Directions for this task: Return the line containing "5, 6, 7)], 0, 1)", the line containing "sheet('back_lawn', -8, 8, back0, back1, .008, M['turf'])", and every line between them, exactly as they stand. Output nothing else.

Source excerpt:
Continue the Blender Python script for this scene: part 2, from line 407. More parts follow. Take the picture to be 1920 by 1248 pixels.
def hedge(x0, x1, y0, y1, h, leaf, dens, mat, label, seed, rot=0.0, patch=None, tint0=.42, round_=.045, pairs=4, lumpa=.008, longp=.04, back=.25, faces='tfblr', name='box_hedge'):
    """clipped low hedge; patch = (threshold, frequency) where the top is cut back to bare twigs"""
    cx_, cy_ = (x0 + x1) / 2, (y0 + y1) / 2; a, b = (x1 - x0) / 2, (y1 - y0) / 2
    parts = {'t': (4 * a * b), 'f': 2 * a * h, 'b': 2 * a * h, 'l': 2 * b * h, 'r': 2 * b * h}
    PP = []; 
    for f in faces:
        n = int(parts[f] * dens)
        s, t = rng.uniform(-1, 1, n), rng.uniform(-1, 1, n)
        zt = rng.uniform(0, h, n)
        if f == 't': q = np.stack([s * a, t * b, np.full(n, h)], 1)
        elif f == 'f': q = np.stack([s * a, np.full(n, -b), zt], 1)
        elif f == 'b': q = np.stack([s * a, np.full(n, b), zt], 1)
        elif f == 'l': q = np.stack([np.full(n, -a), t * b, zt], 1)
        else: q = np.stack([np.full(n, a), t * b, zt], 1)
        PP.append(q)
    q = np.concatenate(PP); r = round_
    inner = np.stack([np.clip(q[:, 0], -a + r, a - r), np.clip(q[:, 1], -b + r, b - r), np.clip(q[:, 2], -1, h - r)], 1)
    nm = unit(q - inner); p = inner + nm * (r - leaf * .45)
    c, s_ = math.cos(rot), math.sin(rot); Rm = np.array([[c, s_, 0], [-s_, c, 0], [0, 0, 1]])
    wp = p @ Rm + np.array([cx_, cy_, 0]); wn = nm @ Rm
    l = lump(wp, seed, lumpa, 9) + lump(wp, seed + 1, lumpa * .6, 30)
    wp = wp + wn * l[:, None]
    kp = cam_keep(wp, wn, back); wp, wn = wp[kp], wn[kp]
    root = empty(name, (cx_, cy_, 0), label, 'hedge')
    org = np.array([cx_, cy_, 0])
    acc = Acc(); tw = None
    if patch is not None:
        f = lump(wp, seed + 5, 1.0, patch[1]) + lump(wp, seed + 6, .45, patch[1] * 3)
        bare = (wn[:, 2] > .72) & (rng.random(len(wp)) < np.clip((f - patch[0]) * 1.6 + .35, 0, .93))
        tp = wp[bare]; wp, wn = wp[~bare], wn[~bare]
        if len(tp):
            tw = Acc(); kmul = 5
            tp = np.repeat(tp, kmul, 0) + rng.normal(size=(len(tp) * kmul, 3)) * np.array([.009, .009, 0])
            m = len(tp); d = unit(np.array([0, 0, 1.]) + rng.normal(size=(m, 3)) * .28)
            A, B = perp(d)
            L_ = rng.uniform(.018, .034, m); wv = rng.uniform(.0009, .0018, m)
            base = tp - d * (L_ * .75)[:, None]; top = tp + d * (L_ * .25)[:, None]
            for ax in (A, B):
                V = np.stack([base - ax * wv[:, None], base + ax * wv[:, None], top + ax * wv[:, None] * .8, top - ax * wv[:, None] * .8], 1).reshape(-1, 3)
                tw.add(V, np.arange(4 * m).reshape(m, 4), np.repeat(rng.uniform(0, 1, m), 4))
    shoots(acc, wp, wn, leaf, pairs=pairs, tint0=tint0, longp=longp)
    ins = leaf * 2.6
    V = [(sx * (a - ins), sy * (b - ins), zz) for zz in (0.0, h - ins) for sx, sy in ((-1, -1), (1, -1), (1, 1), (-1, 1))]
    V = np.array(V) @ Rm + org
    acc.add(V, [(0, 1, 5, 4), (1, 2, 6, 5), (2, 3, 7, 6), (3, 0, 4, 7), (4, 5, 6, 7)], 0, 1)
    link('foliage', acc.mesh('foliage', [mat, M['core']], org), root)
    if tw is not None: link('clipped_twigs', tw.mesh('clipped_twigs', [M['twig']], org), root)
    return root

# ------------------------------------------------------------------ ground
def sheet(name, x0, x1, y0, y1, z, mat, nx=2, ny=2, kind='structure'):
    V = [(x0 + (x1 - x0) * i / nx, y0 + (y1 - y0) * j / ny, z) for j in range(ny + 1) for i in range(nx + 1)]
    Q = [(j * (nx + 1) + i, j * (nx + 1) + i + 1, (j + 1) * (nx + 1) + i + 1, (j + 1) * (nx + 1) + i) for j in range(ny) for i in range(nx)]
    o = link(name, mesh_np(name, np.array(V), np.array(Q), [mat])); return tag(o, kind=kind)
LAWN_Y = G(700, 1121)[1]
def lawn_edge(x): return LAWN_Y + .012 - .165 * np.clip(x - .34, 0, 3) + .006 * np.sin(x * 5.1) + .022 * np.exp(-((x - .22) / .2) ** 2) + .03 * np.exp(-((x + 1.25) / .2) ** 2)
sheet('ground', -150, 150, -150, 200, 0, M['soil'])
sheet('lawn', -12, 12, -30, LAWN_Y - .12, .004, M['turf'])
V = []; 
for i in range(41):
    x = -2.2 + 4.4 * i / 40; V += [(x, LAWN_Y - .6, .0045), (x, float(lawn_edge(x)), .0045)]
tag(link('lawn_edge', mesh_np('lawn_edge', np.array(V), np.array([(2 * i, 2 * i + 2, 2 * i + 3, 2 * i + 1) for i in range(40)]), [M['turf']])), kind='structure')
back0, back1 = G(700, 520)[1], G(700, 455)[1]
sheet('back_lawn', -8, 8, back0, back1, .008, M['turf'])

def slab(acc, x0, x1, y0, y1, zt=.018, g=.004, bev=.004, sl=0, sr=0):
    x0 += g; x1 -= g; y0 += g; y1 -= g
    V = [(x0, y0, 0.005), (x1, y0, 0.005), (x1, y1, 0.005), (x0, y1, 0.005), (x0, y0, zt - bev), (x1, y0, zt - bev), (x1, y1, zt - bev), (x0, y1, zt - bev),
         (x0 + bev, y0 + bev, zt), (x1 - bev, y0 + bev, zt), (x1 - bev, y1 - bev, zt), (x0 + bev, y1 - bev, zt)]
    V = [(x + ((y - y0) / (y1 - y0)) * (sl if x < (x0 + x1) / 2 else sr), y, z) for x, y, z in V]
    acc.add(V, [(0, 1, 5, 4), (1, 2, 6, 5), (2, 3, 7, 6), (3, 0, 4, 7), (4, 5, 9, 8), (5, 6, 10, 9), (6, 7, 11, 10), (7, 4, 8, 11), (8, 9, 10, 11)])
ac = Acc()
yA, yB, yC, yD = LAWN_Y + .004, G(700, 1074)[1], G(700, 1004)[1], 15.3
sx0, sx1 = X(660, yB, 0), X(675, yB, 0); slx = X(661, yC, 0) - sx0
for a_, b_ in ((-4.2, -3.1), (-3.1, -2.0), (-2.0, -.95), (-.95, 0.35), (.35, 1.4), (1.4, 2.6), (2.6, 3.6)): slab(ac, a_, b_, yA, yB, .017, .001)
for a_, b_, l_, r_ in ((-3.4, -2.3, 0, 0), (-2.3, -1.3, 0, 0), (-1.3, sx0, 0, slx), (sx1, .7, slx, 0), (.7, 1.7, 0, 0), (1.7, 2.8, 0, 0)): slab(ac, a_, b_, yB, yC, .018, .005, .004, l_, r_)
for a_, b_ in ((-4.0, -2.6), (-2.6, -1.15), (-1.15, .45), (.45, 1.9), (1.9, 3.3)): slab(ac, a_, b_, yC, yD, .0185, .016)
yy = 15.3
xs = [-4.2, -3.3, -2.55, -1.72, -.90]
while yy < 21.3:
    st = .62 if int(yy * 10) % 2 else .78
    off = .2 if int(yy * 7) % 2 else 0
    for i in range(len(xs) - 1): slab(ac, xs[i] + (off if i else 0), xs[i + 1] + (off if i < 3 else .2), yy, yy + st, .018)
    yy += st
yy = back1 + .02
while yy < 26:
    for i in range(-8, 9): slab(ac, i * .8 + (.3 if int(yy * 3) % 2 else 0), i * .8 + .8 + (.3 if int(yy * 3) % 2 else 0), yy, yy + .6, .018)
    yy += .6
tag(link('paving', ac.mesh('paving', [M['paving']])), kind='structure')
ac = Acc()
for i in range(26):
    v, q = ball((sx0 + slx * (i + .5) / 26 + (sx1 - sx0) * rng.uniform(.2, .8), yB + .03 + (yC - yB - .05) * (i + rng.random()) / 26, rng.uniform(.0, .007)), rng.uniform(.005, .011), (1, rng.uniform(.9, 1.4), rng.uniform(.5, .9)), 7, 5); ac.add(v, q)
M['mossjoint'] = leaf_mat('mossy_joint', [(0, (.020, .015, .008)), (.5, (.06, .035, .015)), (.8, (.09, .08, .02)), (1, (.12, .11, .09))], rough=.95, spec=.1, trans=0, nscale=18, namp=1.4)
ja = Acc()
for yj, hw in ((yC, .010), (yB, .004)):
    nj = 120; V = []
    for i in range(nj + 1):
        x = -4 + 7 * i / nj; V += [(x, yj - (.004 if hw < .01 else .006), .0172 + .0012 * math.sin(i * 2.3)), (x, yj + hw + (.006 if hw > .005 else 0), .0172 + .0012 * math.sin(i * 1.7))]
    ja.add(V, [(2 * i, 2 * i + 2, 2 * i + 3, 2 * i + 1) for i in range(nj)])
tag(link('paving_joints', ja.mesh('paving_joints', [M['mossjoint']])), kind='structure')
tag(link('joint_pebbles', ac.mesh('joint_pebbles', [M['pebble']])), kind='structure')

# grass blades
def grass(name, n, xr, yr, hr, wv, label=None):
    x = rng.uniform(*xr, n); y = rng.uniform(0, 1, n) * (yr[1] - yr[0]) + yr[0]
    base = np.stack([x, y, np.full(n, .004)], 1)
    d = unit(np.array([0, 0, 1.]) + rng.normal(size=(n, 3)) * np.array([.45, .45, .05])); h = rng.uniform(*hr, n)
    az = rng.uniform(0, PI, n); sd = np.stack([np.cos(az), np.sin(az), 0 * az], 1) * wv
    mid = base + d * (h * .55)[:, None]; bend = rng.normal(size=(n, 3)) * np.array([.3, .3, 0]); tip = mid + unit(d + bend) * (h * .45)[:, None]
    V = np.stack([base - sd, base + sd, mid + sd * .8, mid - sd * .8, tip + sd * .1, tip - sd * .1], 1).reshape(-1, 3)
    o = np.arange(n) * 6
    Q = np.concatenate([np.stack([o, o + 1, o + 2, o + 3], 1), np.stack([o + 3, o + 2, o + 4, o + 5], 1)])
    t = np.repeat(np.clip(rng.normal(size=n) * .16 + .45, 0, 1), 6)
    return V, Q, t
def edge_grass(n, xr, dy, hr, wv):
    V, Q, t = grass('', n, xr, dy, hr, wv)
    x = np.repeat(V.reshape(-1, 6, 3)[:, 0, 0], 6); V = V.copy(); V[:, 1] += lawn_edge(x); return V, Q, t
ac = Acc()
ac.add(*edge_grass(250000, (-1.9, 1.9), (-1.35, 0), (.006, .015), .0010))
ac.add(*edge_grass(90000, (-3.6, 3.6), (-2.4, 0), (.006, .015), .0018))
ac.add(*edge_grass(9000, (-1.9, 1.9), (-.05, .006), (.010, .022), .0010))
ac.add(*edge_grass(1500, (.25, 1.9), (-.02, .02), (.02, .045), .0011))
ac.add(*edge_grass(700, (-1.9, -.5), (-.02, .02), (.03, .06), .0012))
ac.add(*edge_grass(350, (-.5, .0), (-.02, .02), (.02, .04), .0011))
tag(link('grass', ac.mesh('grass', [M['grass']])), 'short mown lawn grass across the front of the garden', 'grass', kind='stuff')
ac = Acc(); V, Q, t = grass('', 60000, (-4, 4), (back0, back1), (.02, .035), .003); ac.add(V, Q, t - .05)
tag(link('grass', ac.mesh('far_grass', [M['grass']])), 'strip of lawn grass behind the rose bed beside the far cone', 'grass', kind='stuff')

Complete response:
    acc.add(V, [(0, 1, 5, 4), (1, 2, 6, 5), (2, 3, 7, 6), (3, 0, 4, 7), (4, 5, 6, 7)], 0, 1)
    link('foliage', acc.mesh('foliage', [mat, M['core']], org), root)
    if tw is not None: link('clipped_twigs', tw.mesh('clipped_twigs', [M['twig']], org), root)
    return root

# ------------------------------------------------------------------ ground
def sheet(name, x0, x1, y0, y1, z, mat, nx=2, ny=2, kind='structure'):
    V = [(x0 + (x1 - x0) * i / nx, y0 + (y1 - y0) * j / ny, z) for j in range(ny + 1) for i in range(nx + 1)]
    Q = [(j * (nx + 1) + i, j * (nx + 1) + i + 1, (j + 1) * (nx + 1) + i + 1, (j + 1) * (nx + 1) + i) for j in range(ny) for i in range(nx)]
    o = link(name, mesh_np(name, np.array(V), np.array(Q), [mat])); return tag(o, kind=kind)
LAWN_Y = G(700, 1121)[1]
def lawn_edge(x): return LAWN_Y + .012 - .165 * np.clip(x - .34, 0, 3) + .006 * np.sin(x * 5.1) + .022 * np.exp(-((x - .22) / .2) ** 2) + .03 * np.exp(-((x + 1.25) / .2) ** 2)
sheet('ground', -150, 150, -150, 200, 0, M['soil'])
sheet('lawn', -12, 12, -30, LAWN_Y - .12, .004, M['turf'])
V = []; 
for i in range(41):
    x = -2.2 + 4.4 * i / 40; V += [(x, LAWN_Y - .6, .0045), (x, float(lawn_edge(x)), .0045)]
tag(link('lawn_edge', mesh_np('lawn_edge', np.array(V), np.array([(2 * i, 2 * i + 2, 2 * i + 3, 2 * i + 1) for i in range(40)]), [M['turf']])), kind='structure')
back0, back1 = G(700, 520)[1], G(700, 455)[1]
sheet('back_lawn', -8, 8, back0, back1, .008, M['turf'])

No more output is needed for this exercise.